*** DATA SHOWN ***

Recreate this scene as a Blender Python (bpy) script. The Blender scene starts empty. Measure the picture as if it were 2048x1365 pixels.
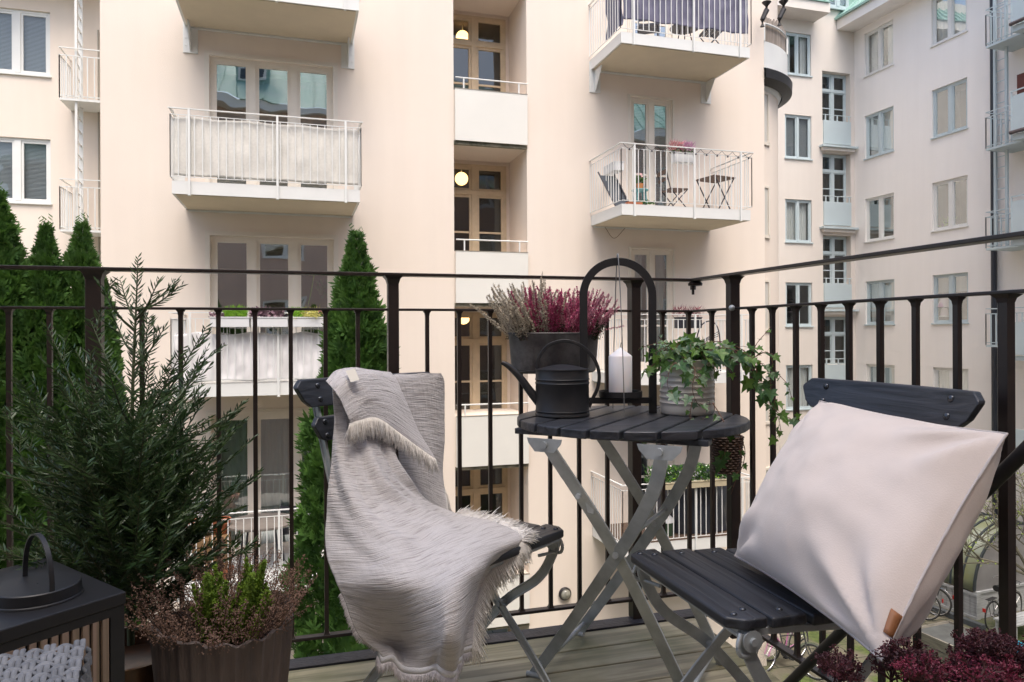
import bpy, math, random
from mathutils import Vector, Matrix, noise
R = random.Random(7)
rad = math.radians
scn = bpy.context.scene
col = scn.collection

# ---------------------------------------------------------------- camera
CH = 0.914                     # eye height above the deck
YAW, ROLL, FPX, CYP = 0.2887, -0.0045, 1444.73, 668.35
_r0 = Vector((math.cos(YAW), -math.sin(YAW), 0)); _fw = Vector((math.sin(YAW), math.cos(YAW), 0)); _u0 = Vector((0, 0, 1))
_r = _r0*math.cos(ROLL) + _u0*math.sin(ROLL); _u = -_r0*math.sin(ROLL) + _u0*math.cos(ROLL)
CAM = Vector((0, 0, CH))
cd = bpy.data.cameras.new('camera'); co = bpy.data.objects.new('camera', cd); col.objects.link(co)
co.matrix_world = Matrix(((_r.x, _u.x, -_fw.x, 0), (_r.y, _u.y, -_fw.y, 0), (_r.z, _u.z, -_fw.z, CH), (0, 0, 0, 1)))
cd.sensor_width = 36; cd.lens = FPX/2048*36; cd.shift_y = -(682.5-CYP)/2048
cd.clip_start = 0.05; cd.clip_end = 500
scn.camera = co
# ---------------------------------------------------------------- light
SUN_EL, SUN_AZ = rad(64), rad(186)          # azimuth measured clockwise from +Y
w = bpy.data.worlds.new('World'); scn.world = w; w.use_nodes = True
nt = w.node_tree; sky = nt.nodes.new('ShaderNodeTexSky'); sky.sky_type = 'NISHITA'; sky.sun_disc = False
sky.sun_elevation = SUN_EL; sky.sun_rotation = SUN_AZ; sky.dust_density = 4.0; sky.ozone_density = 0.6; sky.air_density = 0.9
nt.links.new(sky.outputs[0], nt.nodes['Background'].inputs[0]); nt.nodes['Background'].inputs[1].default_value = 0.15
sl = bpy.data.lights.new('sun', 'SUN'); sl.energy = 1.0; sl.angle = rad(34); sl.color = (1, .96, .90)
so = bpy.data.objects.new('sun', sl); col.objects.link(so)
sd = Vector((math.sin(SUN_AZ)*math.cos(SUN_EL), math.cos(SUN_AZ)*math.cos(SUN_EL), math.sin(SUN_EL)))
so.rotation_euler = sd.to_track_quat('Z', 'Y').to_euler(); so.location = (0, 0, 30)
scn.view_settings.view_transform = 'Standard'; scn.view_settings.look = 'None'
scn.view_settings.exposure = 1.22; scn.view_settings.gamma = 1
scn.render.engine = 'CYCLES'

# ---------------------------------------------------------------- measuring helpers (rays of the surveyed view onto real planes)
def ray(x, y): return _fw + _r*((x-1024)/FPX) - _u*((y-CYP)/FPX)
def onY(x, y, Y): d = ray(x, y); return CAM + d*(Y/d.y)
def onX(x, y, X): d = ray(x, y); return CAM + d*(X/d.x)
def onZ(x, y, Z): d = ray(x, y); return CAM + d*((Z-CH)/d.z)
def at(x, y, D): return CAM + ray(x, y)*D
def W(xc, d, z): v = _r0*xc + _fw*d; return Vector((v.x, v.y, z))
def mix3(a, b, t): return tuple(a[i]+(b[i]-a[i])*t for i in range(3))

# ---------------------------------------------------------------- materials
MATS = {}
def mat(name, colr=(.5, .5, .5), rough=.6, metal=0, var=0, vscale=8, bump=0, bscale=60, spec=.5, col2=None, stretch=(1, 1, 1), coord='Object', detail=5, trans=0, emit=None, sub=0, bdist=.01):
    if name in MATS: return MATS[name]
    m = bpy.data.materials.new(name); m.use_nodes = True; n = m.node_tree; L = n.links
    b = n.nodes['Principled BSDF']
    b.inputs['Base Color'].default_value = (*colr, 1); b.inputs['Roughness'].default_value = rough
    b.inputs['Metallic'].default_value = metal; b.inputs['Specular IOR Level'].default_value = spec
    if var or bump:
        tc = n.nodes.new('ShaderNodeTexCoord'); mp = n.nodes.new('ShaderNodeMapping'); mp.inputs['Scale'].default_value = stretch
        L.new(tc.outputs[coord], mp.inputs[0])
    if var:
        nz = n.nodes.new('ShaderNodeTexNoise'); nz.inputs['Scale'].default_value = vscale; nz.inputs['Detail'].default_value = detail; nz.inputs['Roughness'].default_value = .6
        L.new(mp.outputs[0], nz.inputs['Vector'])
        rp = n.nodes.new('ShaderNodeValToRGB'); c2 = col2 or tuple(c*(1-var) for c in colr)
        rp.color_ramp.elements[0].position = .32; rp.color_ramp.elements[1].position = .68
        rp.color_ramp.elements[0].color = (*c2, 1); rp.color_ramp.elements[1].color = (*colr, 1)
        L.new(nz.outputs[0], rp.inputs[0]); L.new(rp.outputs[0], b.inputs['Base Color'])
    if bump:
        nb = n.nodes.new('ShaderNodeTexNoise'); nb.inputs['Scale'].default_value = bscale; nb.inputs['Detail'].default_value = 4
        L.new(mp.outputs[0], nb.inputs['Vector'])
        bp = n.nodes.new('ShaderNodeBump'); bp.inputs['Strength'].default_value = bump; bp.inputs['Distance'].default_value = bdist
        L.new(nb.outputs[0], bp.inputs['Height']); L.new(bp.outputs[0], b.inputs['Normal'])
    if emit: b.inputs['Emission Color'].default_value = (*emit[:3], 1); b.inputs['Emission Strength'].default_value = emit[3]
    if sub:
        b.inputs['Subsurface Weight'].default_value = sub; b.inputs['Subsurface Radius'].default_value = (.02, .012, .008)
    if trans:      # leaves let some light through
        tr = n.nodes.new('ShaderNodeBsdfTranslucent'); tr.inputs[0].default_value = (*[min(1, c*1.6) for c in colr], 1)
        ms = n.nodes.new('ShaderNodeMixShader'); ms.inputs[0].default_value = trans
        L.new(b.outputs[0], ms.inputs[1]); L.new(tr.outputs[0], ms.inputs[2]); L.new(ms.outputs[0], n.nodes['Material Output'].inputs[0])
    MATS[name] = m; return m
def glass(name, tint=(.8, .9, .88), refl=.38, bump=.02, mul=.4):
    if name in MATS: return MATS[name]
    m = bpy.data.materials.new(name); m.use_nodes = True; n = m.node_tree; L = n.links
    for x in list(n.nodes):
        if x.type == 'BSDF_PRINCIPLED': n.nodes.remove(x)
    g = n.nodes.new('ShaderNodeBsdfGlossy'); g.inputs['Roughness'].default_value = .015; g.inputs[0].default_value = (.9, .95, .95, 1)
    t = n.nodes.new('ShaderNodeBsdfTransparent'); t.inputs[0].default_value = (*tint, 1)
    lw = n.nodes.new('ShaderNodeLayerWeight'); lw.inputs[0].default_value = .35
    ma = n.nodes.new('ShaderNodeMath'); ma.operation = 'MULTIPLY_ADD'; ma.inputs[1].default_value = mul; ma.inputs[2].default_value = refl
    ma.use_clamp = True
    L.new(lw.outputs['Fresnel'], ma.inputs[0])
    s = n.nodes.new('ShaderNodeMixShader'); L.new(ma.outputs[0], s.inputs[0]); L.new(t.outputs[0], s.inputs[1]); L.new(g.outputs[0], s.inputs[2])
    tc = n.nodes.new('ShaderNodeTexCoord'); nb = n.nodes.new('ShaderNodeTexNoise'); nb.inputs['Scale'].default_value = 1.3; nb.inputs['Detail'].default_value = 1
    L.new(tc.outputs['Object'], nb.inputs['Vector'])
    bp = n.nodes.new('ShaderNodeBump'); bp.inputs['Strength'].default_value = .35; bp.inputs['Distance'].default_value = bump
    L.new(nb.outputs[0], bp.inputs['Height']); L.new(bp.outputs[0], g.inputs['Normal'])
    L.new(s.outputs[0], n.nodes['Material Output'].inputs[0]); MATS[name] = m; return m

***

## WRITTEN TASK
Pictures stay out. Repeat only the lines from the beginning of the data through the line that has "col = scn.collection".

## COMPLETE OUTPUT
Recreate this scene as a Blender Python (bpy) script. The Blender scene starts empty. Measure the picture as if it were 2048x1365 pixels.
import bpy, math, random
from mathutils import Vector, Matrix, noise
R = random.Random(7)
rad = math.radians
scn = bpy.context.scene
col = scn.collection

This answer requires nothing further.